My parents loved classical music. We had a player piano that played by itself, so I grew up listening to that, and I was just fascinated by it. It’s the one where the keys go down, so I would sit and watch, and that was how I grew up. My mom got me started on the piano when I was three, so before I knew it I was already playing music. And I learned how to read music before I learned how to read words.

 

Mostly classical?

It was only classical, yeah. Beethoven, Mozart, Chopin, Schubert.



How does it go for you when you’re scoring a film? What’s the creative process like?

Well, I think that my language for music is so strong because I feel like it’s my first language. I truly feel like with every art or everything that we make, I have the feeling that they already all exist.
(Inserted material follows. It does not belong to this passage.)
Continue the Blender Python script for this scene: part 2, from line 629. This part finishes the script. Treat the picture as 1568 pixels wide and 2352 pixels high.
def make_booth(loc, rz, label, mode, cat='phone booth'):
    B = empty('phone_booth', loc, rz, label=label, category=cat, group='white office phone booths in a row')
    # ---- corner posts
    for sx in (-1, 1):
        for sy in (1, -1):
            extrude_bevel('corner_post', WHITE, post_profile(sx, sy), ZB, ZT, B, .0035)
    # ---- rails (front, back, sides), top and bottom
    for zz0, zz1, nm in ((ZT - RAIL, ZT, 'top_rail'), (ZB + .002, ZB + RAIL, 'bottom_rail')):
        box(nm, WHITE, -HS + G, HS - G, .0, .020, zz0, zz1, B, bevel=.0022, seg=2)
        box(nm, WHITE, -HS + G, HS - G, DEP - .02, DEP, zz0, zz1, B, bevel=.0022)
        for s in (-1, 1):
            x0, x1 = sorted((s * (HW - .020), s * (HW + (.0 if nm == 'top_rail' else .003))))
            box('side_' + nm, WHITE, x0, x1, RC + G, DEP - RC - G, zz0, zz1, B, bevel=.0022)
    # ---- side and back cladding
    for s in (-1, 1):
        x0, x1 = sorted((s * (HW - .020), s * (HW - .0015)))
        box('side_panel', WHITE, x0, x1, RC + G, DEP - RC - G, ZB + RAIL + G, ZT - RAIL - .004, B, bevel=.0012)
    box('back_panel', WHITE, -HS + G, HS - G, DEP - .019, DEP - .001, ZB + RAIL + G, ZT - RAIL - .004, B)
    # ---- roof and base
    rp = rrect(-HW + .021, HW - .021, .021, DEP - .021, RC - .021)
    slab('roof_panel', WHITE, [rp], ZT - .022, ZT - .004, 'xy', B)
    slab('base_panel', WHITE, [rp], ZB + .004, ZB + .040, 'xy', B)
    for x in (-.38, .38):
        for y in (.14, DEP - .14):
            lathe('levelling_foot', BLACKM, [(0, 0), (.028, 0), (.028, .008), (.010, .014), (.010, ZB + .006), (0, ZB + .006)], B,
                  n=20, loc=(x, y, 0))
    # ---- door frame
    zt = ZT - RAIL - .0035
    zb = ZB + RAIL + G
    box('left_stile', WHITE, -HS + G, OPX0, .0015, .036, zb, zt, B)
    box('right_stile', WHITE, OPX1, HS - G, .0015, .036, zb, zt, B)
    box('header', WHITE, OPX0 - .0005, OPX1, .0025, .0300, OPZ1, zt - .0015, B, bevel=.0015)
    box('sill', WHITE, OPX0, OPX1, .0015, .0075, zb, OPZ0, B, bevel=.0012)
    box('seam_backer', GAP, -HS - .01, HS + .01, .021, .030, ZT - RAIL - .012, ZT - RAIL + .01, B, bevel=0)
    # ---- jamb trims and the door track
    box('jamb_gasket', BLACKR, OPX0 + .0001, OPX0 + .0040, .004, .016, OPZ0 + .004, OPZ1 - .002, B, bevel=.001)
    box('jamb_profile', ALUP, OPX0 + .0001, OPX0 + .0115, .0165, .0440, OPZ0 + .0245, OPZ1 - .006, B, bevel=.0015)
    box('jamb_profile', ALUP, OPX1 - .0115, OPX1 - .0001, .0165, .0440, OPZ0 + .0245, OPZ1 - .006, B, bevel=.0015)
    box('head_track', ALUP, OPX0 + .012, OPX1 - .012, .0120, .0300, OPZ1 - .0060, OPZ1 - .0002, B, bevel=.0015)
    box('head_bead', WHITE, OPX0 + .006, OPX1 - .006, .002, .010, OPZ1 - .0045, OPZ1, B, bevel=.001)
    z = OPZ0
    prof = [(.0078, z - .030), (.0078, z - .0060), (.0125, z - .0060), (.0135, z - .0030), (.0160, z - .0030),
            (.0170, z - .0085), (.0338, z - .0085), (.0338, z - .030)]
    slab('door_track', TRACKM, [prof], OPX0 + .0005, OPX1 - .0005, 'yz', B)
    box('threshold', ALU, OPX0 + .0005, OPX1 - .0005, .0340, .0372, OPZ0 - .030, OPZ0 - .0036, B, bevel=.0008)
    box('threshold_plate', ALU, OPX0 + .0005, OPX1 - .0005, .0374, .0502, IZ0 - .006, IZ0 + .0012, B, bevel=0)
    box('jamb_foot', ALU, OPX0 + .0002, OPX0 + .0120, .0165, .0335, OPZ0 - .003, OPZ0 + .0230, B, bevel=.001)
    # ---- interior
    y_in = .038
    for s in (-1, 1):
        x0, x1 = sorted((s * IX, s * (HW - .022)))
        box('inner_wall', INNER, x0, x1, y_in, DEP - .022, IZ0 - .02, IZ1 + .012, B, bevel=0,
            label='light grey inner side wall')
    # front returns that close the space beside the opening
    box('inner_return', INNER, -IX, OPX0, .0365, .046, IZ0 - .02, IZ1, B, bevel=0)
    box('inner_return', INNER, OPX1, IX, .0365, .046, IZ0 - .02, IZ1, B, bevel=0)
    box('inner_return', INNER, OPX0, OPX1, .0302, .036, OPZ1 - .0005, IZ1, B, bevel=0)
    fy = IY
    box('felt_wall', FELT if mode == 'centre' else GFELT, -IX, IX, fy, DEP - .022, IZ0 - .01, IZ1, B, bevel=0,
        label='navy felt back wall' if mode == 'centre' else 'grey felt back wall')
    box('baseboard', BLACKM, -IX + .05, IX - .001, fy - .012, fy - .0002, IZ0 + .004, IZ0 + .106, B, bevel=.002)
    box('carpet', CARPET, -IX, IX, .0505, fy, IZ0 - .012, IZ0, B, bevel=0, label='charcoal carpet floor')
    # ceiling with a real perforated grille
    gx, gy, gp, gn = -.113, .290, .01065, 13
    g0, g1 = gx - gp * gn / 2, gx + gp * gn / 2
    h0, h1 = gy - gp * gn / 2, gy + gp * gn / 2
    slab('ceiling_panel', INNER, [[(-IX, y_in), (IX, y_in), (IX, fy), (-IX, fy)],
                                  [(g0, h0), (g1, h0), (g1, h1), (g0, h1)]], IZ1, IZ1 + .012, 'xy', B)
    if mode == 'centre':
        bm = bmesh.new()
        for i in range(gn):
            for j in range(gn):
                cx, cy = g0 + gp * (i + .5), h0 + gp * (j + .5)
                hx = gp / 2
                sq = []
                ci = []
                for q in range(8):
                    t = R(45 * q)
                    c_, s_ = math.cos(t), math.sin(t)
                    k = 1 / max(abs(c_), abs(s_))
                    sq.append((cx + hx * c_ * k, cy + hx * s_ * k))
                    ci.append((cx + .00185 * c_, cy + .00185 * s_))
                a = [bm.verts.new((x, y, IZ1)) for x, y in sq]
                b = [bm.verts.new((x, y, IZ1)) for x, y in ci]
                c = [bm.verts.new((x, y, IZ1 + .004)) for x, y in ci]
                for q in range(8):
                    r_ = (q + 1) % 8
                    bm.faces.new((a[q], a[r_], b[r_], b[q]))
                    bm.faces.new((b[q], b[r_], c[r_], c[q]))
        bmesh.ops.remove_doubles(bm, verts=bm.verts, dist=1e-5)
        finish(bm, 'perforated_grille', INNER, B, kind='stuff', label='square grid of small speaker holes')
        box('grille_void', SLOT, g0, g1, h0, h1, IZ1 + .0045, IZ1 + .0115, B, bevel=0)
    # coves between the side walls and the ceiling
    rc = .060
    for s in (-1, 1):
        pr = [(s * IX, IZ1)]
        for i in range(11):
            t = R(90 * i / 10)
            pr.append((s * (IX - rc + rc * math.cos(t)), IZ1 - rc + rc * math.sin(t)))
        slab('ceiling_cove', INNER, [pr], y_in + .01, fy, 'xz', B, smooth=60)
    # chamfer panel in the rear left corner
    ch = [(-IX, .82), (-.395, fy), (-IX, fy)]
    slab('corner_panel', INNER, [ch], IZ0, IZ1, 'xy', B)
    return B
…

Because I know when I connect to something that exists already, it feels like a strong force.


So it’s emotional and instinctual?

I really just feel like you need to connect to it. You have to be like an open portal to the things that you want to bring to life. And I feel like that with music and melodies. It depends on the project, but for most of the movies, the whole music will come to me. Or if I’m watching the film, I just start to hear melodies or music. It’s a very natural process.

 

And when you’re in that place, is your head full of music?

If I’m working on a project, that’s all I’m thinking about. If I sign onto a film, my mind and my whole being and my whole life is completely taken. I just live in it. I live in the film.

 


Of all your work, what are you most proud of?

I’m working on my own music right now, which I’ll be really proud of when I finish. That’s what I feel the most, of course, because it’s my own music. But for projects, I love the albums I created with Alex Somers for Claire Tabouret’s installation. It’s called Light Past Blue. I also love the film that’s coming out from A24, After Yang. That’s music I’m really proud of.

 

With Ryuichi Sakamoto—how great is that?

That’s crazy for me. He’s like my idol. It’s a drama that takes place in the future, a relationship between robot and human, but through that the main character goes through his own emotional journey. But because it takes place in the future, I wanted to create music that’s actually really human, to create a paradox. Like maybe in the future we’ll crave something that’s really human.

 

Crave the flesh and blood while it’s kind of all robots out there?

Yeah, yeah, yeah! Like maybe you want to hear just birds singing songs all day. So I tried to make the music really human. But then I had my friend Luke Fischbeck from Lucky Dragons create an AI plugin for me, and I started feeding my music and Ryuichi’s music into AI, and I ended up having many variations that were written by AI in this film.

 

Wow, what a fascinating process. So you got to leap into the future with the actual technology.

So useful. Great assistant. [laughter]

 


How did you get into surfing?

I got into surfing because I was doing a score for Kassia Meador for a film that she was making. I was watching her footage, and I was like, ‘Wow, this is so beautiful.’ I’d never watched any surfing footage, and I never grew up surfing. I mean, there was surfing in Orange County, but it was never my interest then. I met Kassia Meador, who really brought surfing into my life. I was maybe 30 or something.

 

When you go surfing, do you ever feel like you’re kind of processing, percolating, gestating music in your head? Do you ever feel like part of your creative process is sitting on the water on your board thinking about something you’re working on?

I feel like the only reason why it would be creative process is because I don’t think about anything. That’s the only time in my life where I’m only really focused on the present and just being there. I’m not thinking about anything except to watch the waves and how waves form and what wave is breaking where. It’s like, when do you have focus on that, on what’s happening in nature that closely? I love it. Because otherwise, I’m always thinking.